Chamber music – a classical jam session

The sounds of the violin pushed here, the cellos pulled there, while all around the harp swirled as the sounds ebbed and flowed around the audience. The music was written to reflect tides and currents, composer and Cellist Ha Yang Kim said as she introduced her world premiere piece.

“I suddenly realized all the music played today was either written for us, by us, or in some way reflects the islands,” Sophie Baird Daniel, harpist and co-founder of the Archipelago Collective Chamber Music Festival, told the audience at the Sept. 10 performance at the San Juan Islands Museum of Art. The music included works by Frey Waley-Cohen, and long-time islander Alex Shapiro who was in attendance and introduced her piece, “Intermezzo for Bassoon and Harp.”

For the last eight years, the weekend after Labor Day, Baird Daniel and Dana Jackson have organized the Archipelago Collective Chamber Music Festival. The festival was comprised of four concerts, three at Brickworks and one at SJIMA.

The program’s “Message From Directors,” explained Jackson and Baird Daniels believe strongly their music should represent the multi-faceted nature of the art form.

“This year’s programming ranges from Beethoven and Brahms to living composers including Jennifer Higdon and Paul Schoenfield. We’re particularly excited to be presenting the world premiere of a work by H=Yang Kim, a co=commissioned between Archipelago Collective and the San Juan Islands Museum of Art. Ms. Kim’s work will be featured in a program of music entirely by contemporary female composers including San Juan Island’s own Alex Shapiro. We look forever to lively discussions with you after our performances.”

“We both have connections to Friday Harbor,” Baird Daniel said, explaining why she and Dana Jackson chose to establish the festival on San Juan.

Both musicians grew up in the Seattle area. While it is possible the two ran into each other at a music convention or concert, it wasn’t until 2014, that they connected.

“We had both recently returned to Seattle and working on the same project. We carpooled and ended up talking the entire car ride about Chamber music and how we missed playing with people,” Baird Daniel said.

Chamber music is smaller than a symphony orchestra and more intimate as a result, not unlike a jam session.

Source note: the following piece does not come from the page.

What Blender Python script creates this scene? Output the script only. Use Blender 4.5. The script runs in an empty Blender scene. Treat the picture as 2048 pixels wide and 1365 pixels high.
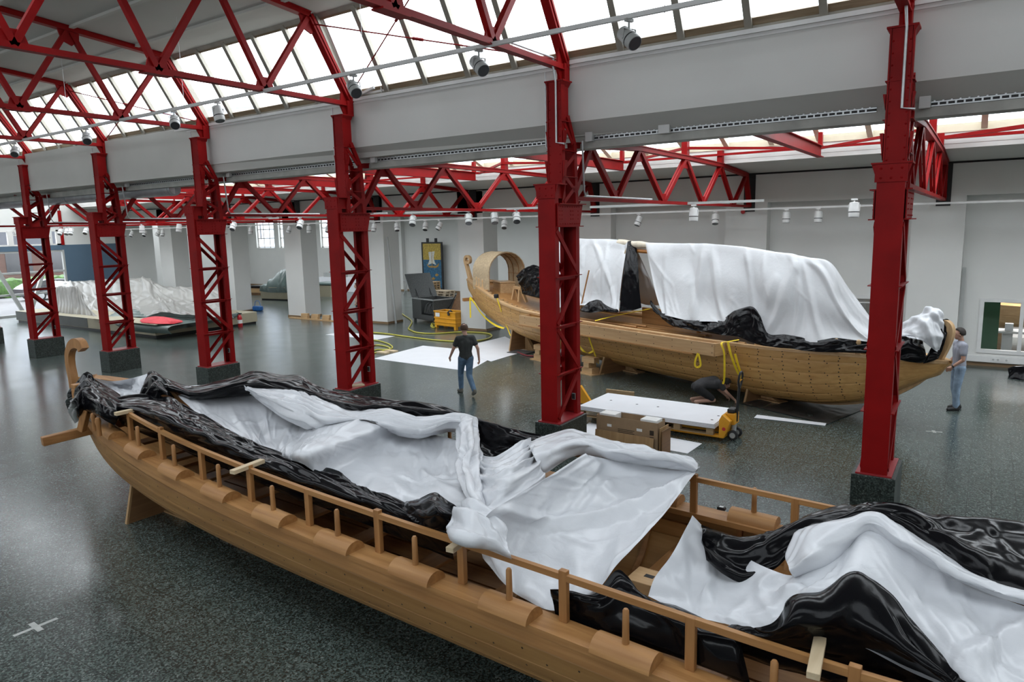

“There is no conductor,” Baird Daniel explained,” So it’s more democratic.”

Jackson, there is a deeper connection with both fellow musicians and the audience.

“It is almost like having a conversation, you can sense when people get excited about it and we play off each other’s excitement.”

As an example, the two told the story of the Cellist Nathan Chan, who at one point during the Sept. 9 concert at Brickworks had become animated during his solo, drawing in the audience.

The two developed into the Archipelago Collective after that conversation, bringing in friends and players, shortly after that. Today the festival is comprised of a dozen or more musicians, according to Jackson, depending on who they have been collaborating with, and who is able to attend. Instruments usually include a variety of woodwinds, like the Bassoon and Clarinet, and strings, such as harps, pianos violins and cellos.

The Chamber Music Festival in Friday Harbor is the only festival the due organizes, “It is more than enough,” Baird Daniel said. However, they are continually busy with other performances.

Since the beginning of the festival, SJIMA has played a significant role, according to Jackson.

“We have played at least one concert at the museum every year. They have been extremely supportive, and we have a good relationship,” Jackson said.

Jackson became interested in music at an early age, playing the saxophone in junior high band.

Through the endangered music program, she was introduced to the Basson and immediately intrigued. “I just thought it was this quirky, weird yet cool instrument,” Jackson said. That quirky instrument now plays a major role in her career.

Like Jackson, Baird Daniel was also interested in music from an early age. Her family were not professional musicians, but listened to and played a lot of music. She took up the harp because it was pretty.

Her harp stands over five feet tall, and with its wood frame, strings and pedals, it is not a light instrument. It takes a dolly, a big cart, and helpful friends to carry it around Baird Daniel laughed, adding “I’m also stronger than I look!”

As Baird Daniels and her harp, Jackson and her easier-to-carry bassoon head out of town, the message from the directors had one final thought.

“Music has the ability to transport us, to heal us and to soothe us. We hope to provide you [with] all of this and more.”